There Isn’t a Shortcut to the Top

Good college basketball players are often persuaded not to turn pro during their junior years because, once they start professional basketball, they are expected to play regularly and will miss the chance to get extensive coaching and work on their fundamentals. Instead, they are encouraged to stay for another year at college and bear the opportunity costs.

Likewise, a sound understanding of the fundamentals of a business and worthwhile operating experience cannot be skipped.

The Fast Track to the Top May Look Attractive

Beware of the Shortcut to the Top Organizations are full of young high-performers who seem to have the right pedigree, are sharp and ambitious, and have impressed their managers with some early achievements. As soon as they have “proved” themselves, HR succession programs tend to fast-track high potentials to the next challenge even if they are not entirely prepared, thus unintentionally setting them up for stressful transitions, bitterness, or eventual failure.

In many instances, young employees are so determined to move up the corporate ladder quickly that they don’t remain in one position long enough to master the right skills and learn from mistakes. They thereby risk accumulating a very large gap in their knowledge and skills.

Idea for Impact: Work on the Fundamentals as You Build a Career

Before making your next career move, perform a realistic self-appraisal and consider how the move may support or impede your longer-term goals. See my previous article for a list of questions to assess your chance of a promotion or a lateral move.

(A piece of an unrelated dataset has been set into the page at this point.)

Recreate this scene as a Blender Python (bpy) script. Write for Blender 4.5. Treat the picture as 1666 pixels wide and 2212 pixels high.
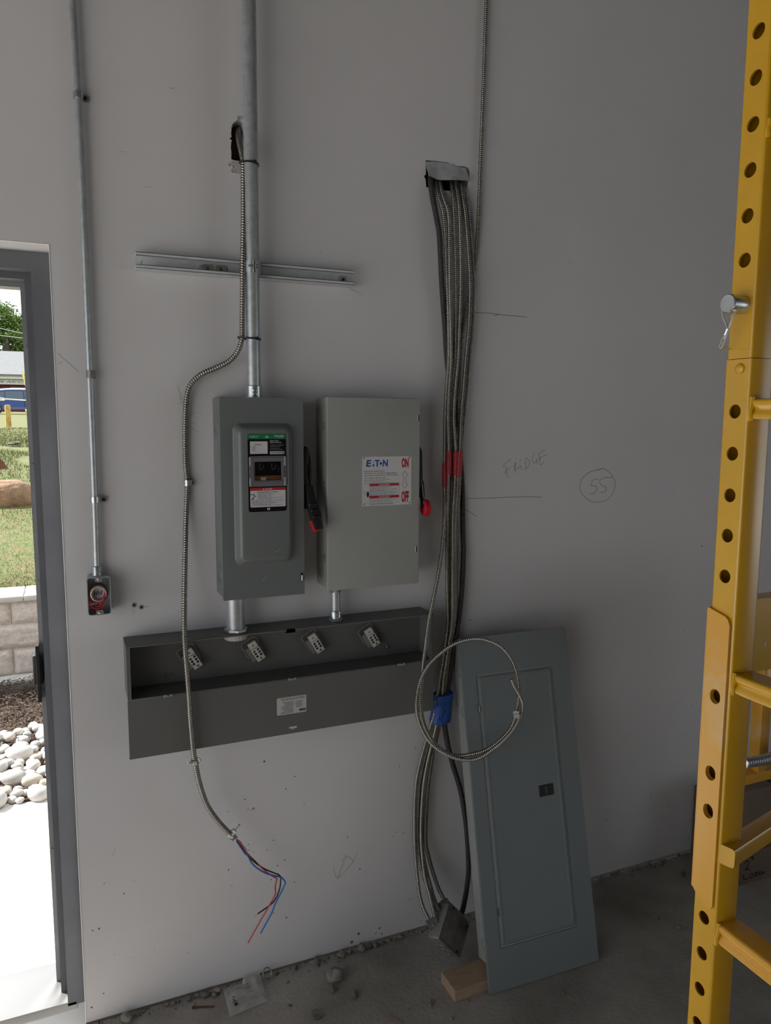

One of the most important skills for career success is the ability to synthesize business requirements and adjust your management approach to the conditions at hand. Each new responsibility should involve an incremental challenge that requires new learning, new approaches, and a chance to demonstrate improvement in your managerial judgment. As a career coach, I recommend staying in one position for one or two business cycles to adequately learn about the nature of the business, test fresh approaches, impact the business, and get feedback on your work.

Furthermore, not all career moves need be up the ladder. Even though most careers follow an upward trajectory, many successful careers consist of a mixture of lateral and upward career moves, each with additional responsibilities or opportunities to build experiences in different market, product, or geographical contexts with prospects for promotion in the future.